Set exercise:
Reproduce each line from the first in the data through the line that contains "LD = YW - 0.012 - YL" exactly; give nothing else.

Given information:

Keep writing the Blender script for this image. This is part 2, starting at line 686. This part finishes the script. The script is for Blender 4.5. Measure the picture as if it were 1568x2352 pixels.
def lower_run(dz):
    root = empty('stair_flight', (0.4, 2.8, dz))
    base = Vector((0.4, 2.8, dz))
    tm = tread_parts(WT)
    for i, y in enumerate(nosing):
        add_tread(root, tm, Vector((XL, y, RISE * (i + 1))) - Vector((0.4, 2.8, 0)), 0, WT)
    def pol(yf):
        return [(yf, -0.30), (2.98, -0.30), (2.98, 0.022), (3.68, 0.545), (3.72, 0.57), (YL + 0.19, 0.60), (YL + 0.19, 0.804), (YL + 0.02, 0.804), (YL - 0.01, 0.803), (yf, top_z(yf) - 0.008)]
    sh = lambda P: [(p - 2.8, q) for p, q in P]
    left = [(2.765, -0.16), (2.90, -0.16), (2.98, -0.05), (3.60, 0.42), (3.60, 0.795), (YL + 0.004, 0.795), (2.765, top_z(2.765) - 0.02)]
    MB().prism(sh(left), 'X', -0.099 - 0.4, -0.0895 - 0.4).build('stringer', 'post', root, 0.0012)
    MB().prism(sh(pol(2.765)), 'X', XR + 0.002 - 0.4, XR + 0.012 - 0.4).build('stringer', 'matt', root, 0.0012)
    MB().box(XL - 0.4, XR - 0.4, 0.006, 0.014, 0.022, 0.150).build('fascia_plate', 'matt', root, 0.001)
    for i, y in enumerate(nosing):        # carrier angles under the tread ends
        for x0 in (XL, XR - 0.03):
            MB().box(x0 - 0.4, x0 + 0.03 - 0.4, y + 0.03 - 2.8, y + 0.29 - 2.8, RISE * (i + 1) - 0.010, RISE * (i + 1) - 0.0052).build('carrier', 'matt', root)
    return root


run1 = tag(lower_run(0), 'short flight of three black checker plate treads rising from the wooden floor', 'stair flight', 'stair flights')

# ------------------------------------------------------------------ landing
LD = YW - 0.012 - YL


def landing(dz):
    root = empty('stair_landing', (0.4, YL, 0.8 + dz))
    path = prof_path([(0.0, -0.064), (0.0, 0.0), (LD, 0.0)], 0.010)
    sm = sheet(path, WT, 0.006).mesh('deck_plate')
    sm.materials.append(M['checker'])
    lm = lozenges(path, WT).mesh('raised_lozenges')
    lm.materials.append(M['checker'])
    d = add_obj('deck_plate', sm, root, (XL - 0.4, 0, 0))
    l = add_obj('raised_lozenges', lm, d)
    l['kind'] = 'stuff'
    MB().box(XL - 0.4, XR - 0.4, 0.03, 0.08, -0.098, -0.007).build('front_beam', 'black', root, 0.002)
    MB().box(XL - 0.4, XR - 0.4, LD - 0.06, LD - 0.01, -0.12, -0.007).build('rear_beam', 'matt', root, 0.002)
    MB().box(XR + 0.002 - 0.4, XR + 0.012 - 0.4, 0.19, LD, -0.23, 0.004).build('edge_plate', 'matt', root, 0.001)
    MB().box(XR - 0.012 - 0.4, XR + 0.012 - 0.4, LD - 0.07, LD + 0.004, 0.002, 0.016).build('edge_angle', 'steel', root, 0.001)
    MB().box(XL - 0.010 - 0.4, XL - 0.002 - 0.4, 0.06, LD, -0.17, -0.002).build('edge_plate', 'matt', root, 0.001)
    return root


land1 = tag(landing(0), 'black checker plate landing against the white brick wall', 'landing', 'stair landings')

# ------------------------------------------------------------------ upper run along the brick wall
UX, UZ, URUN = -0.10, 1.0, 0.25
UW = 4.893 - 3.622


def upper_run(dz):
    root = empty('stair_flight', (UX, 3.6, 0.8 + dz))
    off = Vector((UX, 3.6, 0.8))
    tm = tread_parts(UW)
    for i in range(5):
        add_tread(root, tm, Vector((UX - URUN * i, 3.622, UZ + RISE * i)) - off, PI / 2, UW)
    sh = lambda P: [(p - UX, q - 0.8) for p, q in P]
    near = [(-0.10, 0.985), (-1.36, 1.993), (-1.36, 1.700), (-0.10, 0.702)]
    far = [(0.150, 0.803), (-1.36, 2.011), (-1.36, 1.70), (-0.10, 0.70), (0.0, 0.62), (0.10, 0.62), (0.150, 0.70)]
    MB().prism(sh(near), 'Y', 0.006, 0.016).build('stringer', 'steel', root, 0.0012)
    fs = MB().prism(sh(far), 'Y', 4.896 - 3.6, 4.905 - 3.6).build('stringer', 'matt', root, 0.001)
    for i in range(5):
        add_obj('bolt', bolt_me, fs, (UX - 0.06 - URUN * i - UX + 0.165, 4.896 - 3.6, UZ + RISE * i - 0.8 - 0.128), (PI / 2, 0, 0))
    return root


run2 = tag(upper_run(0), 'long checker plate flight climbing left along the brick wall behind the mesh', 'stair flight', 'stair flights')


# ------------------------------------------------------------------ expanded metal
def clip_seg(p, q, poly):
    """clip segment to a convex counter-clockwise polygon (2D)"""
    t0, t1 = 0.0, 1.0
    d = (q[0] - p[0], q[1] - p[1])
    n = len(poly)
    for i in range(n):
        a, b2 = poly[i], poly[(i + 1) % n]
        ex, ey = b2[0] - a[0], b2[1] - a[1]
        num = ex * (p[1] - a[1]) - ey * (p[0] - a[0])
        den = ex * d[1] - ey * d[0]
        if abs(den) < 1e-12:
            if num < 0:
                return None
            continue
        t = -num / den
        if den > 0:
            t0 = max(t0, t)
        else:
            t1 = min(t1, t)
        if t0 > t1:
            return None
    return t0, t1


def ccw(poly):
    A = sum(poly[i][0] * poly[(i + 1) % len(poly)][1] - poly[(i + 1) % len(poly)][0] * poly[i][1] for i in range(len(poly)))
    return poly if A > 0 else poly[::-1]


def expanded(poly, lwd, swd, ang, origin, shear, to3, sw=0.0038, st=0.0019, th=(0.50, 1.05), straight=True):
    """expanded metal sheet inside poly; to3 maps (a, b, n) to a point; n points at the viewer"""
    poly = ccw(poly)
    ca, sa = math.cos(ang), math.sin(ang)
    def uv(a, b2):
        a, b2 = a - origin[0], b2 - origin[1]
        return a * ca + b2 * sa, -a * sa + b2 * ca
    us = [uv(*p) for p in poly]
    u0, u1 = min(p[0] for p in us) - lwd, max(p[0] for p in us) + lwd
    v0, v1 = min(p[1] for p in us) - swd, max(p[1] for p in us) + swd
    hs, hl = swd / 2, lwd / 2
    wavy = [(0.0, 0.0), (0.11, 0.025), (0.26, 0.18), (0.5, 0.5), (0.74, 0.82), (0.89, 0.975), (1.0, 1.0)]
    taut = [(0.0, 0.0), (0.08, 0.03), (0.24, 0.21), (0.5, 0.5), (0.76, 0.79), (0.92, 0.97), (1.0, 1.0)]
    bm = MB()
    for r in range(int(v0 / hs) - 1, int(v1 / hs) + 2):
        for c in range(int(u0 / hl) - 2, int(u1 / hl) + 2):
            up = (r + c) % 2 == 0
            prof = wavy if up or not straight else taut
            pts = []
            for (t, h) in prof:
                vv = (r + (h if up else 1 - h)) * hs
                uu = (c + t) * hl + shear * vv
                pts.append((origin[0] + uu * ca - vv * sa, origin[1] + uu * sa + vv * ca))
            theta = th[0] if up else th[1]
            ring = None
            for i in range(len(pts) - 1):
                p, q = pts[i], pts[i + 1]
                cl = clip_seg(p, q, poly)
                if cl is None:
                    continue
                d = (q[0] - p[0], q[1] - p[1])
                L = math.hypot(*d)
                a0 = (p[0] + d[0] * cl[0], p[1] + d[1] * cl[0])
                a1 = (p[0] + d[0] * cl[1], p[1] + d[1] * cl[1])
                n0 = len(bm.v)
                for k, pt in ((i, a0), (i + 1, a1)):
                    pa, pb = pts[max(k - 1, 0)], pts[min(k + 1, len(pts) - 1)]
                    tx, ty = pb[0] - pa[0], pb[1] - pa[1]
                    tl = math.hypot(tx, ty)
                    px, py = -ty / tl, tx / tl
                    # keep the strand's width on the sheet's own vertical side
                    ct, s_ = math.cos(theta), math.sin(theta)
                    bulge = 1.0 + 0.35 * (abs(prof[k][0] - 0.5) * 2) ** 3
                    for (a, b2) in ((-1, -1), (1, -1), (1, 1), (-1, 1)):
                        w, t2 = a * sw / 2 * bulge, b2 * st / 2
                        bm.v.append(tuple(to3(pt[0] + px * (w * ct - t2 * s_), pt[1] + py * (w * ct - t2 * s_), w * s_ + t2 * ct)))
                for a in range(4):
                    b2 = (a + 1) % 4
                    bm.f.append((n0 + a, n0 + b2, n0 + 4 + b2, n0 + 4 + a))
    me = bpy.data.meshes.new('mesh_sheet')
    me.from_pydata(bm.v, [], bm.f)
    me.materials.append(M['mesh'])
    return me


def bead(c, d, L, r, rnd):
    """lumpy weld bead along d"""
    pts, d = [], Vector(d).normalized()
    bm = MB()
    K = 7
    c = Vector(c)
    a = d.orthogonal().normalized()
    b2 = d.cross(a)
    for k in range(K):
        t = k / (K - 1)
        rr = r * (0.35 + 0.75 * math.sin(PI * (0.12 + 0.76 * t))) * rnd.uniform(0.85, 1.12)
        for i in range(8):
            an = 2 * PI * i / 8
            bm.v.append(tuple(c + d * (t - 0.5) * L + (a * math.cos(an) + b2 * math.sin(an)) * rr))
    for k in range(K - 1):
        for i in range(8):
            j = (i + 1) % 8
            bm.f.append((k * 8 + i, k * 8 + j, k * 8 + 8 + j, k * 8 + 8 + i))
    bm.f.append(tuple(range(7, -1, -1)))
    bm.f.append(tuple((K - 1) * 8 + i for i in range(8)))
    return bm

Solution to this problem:
Keep writing the Blender script for this image. This is part 2, starting at line 686. This part finishes the script. The script is for Blender 4.5. Measure the picture as if it were 1568x2352 pixels.
def lower_run(dz):
    root = empty('stair_flight', (0.4, 2.8, dz))
    base = Vector((0.4, 2.8, dz))
    tm = tread_parts(WT)
    for i, y in enumerate(nosing):
        add_tread(root, tm, Vector((XL, y, RISE * (i + 1))) - Vector((0.4, 2.8, 0)), 0, WT)
    def pol(yf):
        return [(yf, -0.30), (2.98, -0.30), (2.98, 0.022), (3.68, 0.545), (3.72, 0.57), (YL + 0.19, 0.60), (YL + 0.19, 0.804), (YL + 0.02, 0.804), (YL - 0.01, 0.803), (yf, top_z(yf) - 0.008)]
    sh = lambda P: [(p - 2.8, q) for p, q in P]
    left = [(2.765, -0.16), (2.90, -0.16), (2.98, -0.05), (3.60, 0.42), (3.60, 0.795), (YL + 0.004, 0.795), (2.765, top_z(2.765) - 0.02)]
    MB().prism(sh(left), 'X', -0.099 - 0.4, -0.0895 - 0.4).build('stringer', 'post', root, 0.0012)
    MB().prism(sh(pol(2.765)), 'X', XR + 0.002 - 0.4, XR + 0.012 - 0.4).build('stringer', 'matt', root, 0.0012)
    MB().box(XL - 0.4, XR - 0.4, 0.006, 0.014, 0.022, 0.150).build('fascia_plate', 'matt', root, 0.001)
    for i, y in enumerate(nosing):        # carrier angles under the tread ends
        for x0 in (XL, XR - 0.03):
            MB().box(x0 - 0.4, x0 + 0.03 - 0.4, y + 0.03 - 2.8, y + 0.29 - 2.8, RISE * (i + 1) - 0.010, RISE * (i + 1) - 0.0052).build('carrier', 'matt', root)
    return root


run1 = tag(lower_run(0), 'short flight of three black checker plate treads rising from the wooden floor', 'stair flight', 'stair flights')

# ------------------------------------------------------------------ landing
LD = YW - 0.012 - YL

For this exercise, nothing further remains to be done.